We learned this morning that the U.S. economy grew at 2.2% in the first quarter of this year — a rate that indicates that a traditional recovery is still elusive four-and-a half years after the recession began. Many journalists and Wall Street cheerleaders tried to paint a smiley face on the news, noting that, hey, it’s our 11th positive quarter in a row and that, hey, we’re doing better than Europe. Little solace. We’re even down from 3% growth in the fourth quarter of 2011, which wasn’t all that great itself. Two point two is an ugly number. Economist Steven Blitz, quoted in the New York Times, had it right: “I don’t think the issue is whether or not the growth rate is sustainable. I think the question is whether the growth rate that’s sustainable is acceptable — politically and socially acceptable.” It is not. Growing at 2.2% is roughly what the Congressional Budget is projecting as far as the eye can see, and it is absolutely unacceptable — not just in a political and social sense, but in a moral one as well. Government’s role is to provide an environment that allows the private sector to thrive, thus offering the opportunity for prosperity and security that American families want and deserve. Since the recession of 2008-09, that is not happening. As Edward Lazear, former chairman of the Council of Economic Advisors and a member of the Bush Institute’s own advisory board, pointed out earlier this month in the Wall Street Journal:

According to the National Bureau of Economic Research, the recovery began in the second half of 2009. Since that time, the economy has grown at 2.4%, below our long-term trend by either measure. At this point, the economy is 12% smaller than it would have been had we stayed on trend growth since 2007. Worse, the gap is growing over time. Today, the economy is four percentage points further from the trend line than it was the first quarter of 2009 when this administration’s nearly $900 billion fiscal stimulus efforts began. If forecasts of around 2% growth turn out to be accurate, we will add to that gap this year.

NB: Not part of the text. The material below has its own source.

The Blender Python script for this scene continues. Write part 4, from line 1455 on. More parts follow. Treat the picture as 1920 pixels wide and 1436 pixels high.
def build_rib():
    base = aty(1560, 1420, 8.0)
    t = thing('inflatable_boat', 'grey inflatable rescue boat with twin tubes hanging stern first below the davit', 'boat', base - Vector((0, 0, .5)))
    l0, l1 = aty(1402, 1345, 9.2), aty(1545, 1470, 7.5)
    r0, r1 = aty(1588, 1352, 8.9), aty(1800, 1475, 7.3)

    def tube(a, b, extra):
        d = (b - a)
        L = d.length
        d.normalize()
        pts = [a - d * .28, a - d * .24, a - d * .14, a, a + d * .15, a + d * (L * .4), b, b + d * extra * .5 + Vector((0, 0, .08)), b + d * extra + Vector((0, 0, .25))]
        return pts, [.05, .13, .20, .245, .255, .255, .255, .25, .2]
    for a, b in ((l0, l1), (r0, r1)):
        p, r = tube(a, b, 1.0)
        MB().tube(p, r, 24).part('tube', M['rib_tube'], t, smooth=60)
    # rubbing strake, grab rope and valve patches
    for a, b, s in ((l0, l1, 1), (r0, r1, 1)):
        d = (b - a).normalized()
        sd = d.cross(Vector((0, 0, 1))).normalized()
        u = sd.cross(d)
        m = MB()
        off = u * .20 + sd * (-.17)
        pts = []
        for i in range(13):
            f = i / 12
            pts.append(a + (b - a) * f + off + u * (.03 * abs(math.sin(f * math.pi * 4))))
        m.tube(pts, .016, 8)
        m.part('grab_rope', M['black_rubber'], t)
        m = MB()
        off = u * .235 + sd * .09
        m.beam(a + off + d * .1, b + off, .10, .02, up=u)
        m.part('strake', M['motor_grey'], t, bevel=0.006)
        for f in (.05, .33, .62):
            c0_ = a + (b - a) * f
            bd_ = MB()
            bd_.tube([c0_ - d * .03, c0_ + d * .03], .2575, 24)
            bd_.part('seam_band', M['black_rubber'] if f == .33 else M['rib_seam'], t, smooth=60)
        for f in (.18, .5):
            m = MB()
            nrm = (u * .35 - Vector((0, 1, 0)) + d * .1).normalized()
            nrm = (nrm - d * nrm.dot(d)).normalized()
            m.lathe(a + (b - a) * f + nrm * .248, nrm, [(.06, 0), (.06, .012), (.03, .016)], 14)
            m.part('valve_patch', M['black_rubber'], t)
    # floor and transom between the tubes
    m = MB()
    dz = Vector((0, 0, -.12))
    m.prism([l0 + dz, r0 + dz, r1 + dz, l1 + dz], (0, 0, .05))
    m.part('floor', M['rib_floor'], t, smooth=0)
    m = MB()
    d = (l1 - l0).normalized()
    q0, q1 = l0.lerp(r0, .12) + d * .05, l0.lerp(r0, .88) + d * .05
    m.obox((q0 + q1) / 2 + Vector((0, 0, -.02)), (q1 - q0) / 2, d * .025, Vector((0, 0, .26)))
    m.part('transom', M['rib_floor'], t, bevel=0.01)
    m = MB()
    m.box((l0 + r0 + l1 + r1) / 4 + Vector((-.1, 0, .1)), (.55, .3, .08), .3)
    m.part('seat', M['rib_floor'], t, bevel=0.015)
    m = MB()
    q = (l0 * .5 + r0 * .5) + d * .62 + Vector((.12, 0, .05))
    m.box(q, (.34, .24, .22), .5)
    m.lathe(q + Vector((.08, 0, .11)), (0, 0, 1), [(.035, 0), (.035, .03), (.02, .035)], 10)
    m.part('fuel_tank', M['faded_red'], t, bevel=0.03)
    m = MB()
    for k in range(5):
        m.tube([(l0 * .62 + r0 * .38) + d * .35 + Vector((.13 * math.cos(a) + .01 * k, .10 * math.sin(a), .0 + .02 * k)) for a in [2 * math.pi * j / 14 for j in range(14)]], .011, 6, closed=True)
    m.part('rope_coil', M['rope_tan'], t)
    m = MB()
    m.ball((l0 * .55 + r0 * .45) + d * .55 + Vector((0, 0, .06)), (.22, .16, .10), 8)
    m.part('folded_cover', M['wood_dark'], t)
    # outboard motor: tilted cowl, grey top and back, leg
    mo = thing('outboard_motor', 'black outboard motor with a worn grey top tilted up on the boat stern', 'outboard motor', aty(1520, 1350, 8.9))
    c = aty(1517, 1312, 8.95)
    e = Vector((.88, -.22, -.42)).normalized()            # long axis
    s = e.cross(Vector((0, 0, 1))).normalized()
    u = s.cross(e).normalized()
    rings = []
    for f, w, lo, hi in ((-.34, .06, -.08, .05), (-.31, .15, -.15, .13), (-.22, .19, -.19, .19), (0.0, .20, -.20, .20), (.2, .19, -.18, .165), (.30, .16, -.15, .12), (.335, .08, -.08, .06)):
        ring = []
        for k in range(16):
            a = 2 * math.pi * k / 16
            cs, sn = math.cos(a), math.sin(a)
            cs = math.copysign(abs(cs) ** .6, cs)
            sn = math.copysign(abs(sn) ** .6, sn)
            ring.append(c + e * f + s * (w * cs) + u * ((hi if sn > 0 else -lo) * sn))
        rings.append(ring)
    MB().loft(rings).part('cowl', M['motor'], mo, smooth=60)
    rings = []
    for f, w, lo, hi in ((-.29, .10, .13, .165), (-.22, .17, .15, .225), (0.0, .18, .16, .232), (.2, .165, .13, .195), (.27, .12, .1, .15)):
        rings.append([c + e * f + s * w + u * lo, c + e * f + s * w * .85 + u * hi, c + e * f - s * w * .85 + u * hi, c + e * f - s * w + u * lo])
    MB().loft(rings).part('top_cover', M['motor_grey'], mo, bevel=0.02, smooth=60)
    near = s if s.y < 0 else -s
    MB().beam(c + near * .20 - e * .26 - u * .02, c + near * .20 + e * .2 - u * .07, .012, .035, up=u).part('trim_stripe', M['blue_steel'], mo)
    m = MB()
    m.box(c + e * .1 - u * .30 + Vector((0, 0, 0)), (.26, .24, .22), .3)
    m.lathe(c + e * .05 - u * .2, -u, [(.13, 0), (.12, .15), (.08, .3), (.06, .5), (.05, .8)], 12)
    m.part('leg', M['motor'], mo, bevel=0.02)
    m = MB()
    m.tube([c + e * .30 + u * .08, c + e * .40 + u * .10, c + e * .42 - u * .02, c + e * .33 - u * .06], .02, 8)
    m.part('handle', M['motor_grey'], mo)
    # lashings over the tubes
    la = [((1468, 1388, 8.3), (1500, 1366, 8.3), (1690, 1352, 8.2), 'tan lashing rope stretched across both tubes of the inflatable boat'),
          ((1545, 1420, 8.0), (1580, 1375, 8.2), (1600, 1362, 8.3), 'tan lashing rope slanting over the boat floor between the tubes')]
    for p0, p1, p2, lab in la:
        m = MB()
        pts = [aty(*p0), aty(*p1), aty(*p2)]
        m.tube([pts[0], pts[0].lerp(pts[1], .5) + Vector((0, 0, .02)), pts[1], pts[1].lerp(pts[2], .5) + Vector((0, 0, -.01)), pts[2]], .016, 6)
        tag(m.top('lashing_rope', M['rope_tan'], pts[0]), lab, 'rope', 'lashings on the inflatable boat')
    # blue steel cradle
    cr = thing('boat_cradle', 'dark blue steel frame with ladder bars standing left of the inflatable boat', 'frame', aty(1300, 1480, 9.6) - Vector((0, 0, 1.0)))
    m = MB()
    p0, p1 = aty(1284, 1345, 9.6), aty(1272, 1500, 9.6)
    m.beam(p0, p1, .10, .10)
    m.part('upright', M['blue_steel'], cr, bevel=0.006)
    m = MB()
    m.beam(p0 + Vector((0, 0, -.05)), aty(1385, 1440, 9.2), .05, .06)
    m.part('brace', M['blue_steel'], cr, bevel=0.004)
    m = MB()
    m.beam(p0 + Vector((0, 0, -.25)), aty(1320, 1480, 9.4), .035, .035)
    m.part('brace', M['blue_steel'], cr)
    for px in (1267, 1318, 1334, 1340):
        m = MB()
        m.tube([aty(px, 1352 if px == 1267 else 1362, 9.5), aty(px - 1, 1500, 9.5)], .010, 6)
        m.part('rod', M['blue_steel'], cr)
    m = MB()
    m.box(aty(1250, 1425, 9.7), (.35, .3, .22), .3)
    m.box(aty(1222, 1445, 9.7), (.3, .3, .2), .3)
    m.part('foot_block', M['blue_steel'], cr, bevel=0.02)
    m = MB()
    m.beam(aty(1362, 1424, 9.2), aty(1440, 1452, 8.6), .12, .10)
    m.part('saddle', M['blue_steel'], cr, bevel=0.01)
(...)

Normally after a recession, the economy snaps back like a rubber band. The worse the recession, the more powerful the snap-back. For instance, after the recession of the early 1980s, the economy grew the next two years at an average of 6%. Think of a line rising from the bottom left to the top right of a chart. Occasionally, we have recessions, where the line drops below the historic trend, but then it bounces back and the trend resumes. Over the past three years the line has not merely stayed below trend, it is not even running parallel. It’s been trailing off to the right and headed down. Growth is the answer. And the way to get it is through policies that focus on growth like a laser: tax reform that encourages investment and work, immigration reform that attracts entrepreneurs from all over the world, energy policy that allows us to take advantage of our abundant resources, regulatory policy that doesn’t deter innovation and production. Think growth before you think anything else. The lack of a real recovery nearly three full years after the official end of the recession (the NBER says it started in December 2007 and ended in June 2009) is a failure of economic policy that is unprecedented in the past three-quarters of a century. The latest growth figures confirm that sad reality and underline the urgency to shift to growth — with a target of 4% real sustainable GDP increases annually — as the goal.